You can find the image at the White House’s
official blog
here (I wonder how long it will be up
there, though?).
I am stunned that the official White House Blog
published this picture and that it is in the
public domain. The body language is most
revealing.
Sergeant Crowley, the sole class act in this
trio, helps the handicapped Professor Gates down
the stairs, while Barack Obama, heedless of the
infirmities of his friend and fellow victim of
self-defined racial profiling, strides ahead on
his own. So who is compassionate? And who is so
self-involved and arrogant that he is oblivious?
And they are right. Sgt. Crowley had no reason
to help Dr. Gates. After all, wasn’t it Gates
who had insulted both him and his family?
Furthermore, isn’t Obama supposed to be the
emphatic one here (after all, it’s a trait that
only Democrats are supposed to have because they
“feel your pain”!) for inviting them down in the
first place in the hopes of reaching some sort
of understanding that never came to fruition?
But, in this unusually candid photo, the truth
comes out.

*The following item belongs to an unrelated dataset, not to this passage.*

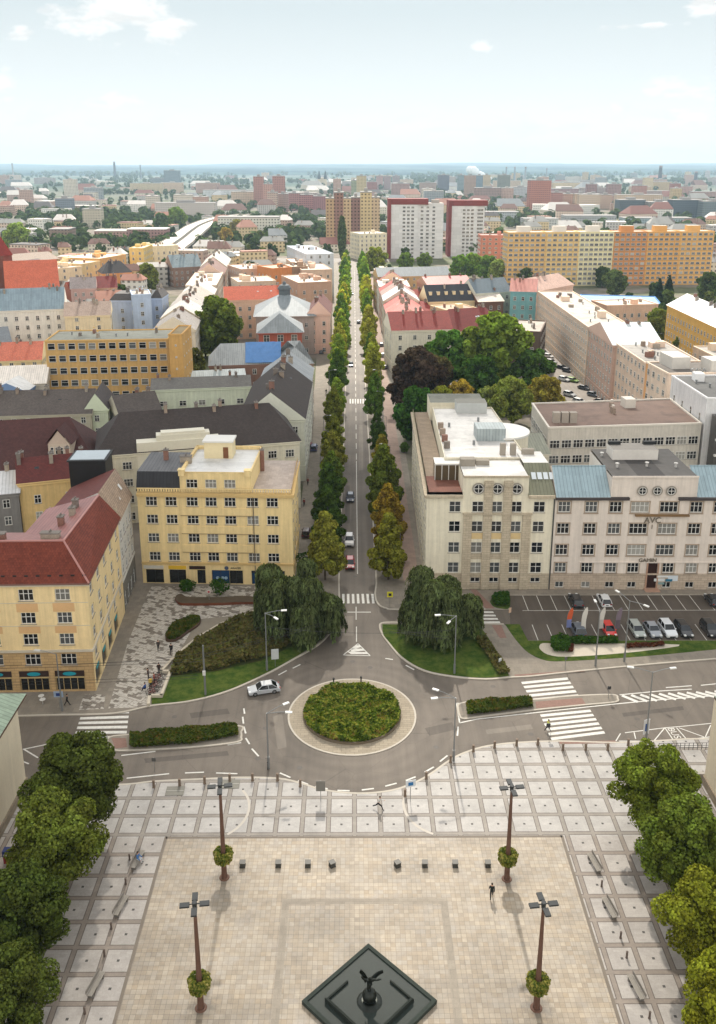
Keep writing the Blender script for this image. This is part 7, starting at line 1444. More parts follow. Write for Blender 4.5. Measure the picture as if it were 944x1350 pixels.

Obama keeps on walking paying no heed
to Gates, and it is Crowley, who has been
demonized throughout this entire incident, who
is left to help the man.
I can’t help but think back upon a certain photo
I saw of President Bush and Senator Robert Byrd.
President Bush had no reason to even want to
help Senator Byrd, who had spent much of his
time in the Senate railing against the Bush
administration, particularly on the war in Iraq,
yet he helped the old man regardless.
Note the difference between the two Presidents.
Furthermore, note how both Bush and Crowley
helped men who didn’t deserve it, at least not
from them.
Character isn’t about who you are when you know
the spotlight is on you, it’s about who you are
when it isn’t, or when you THINK it isn’t.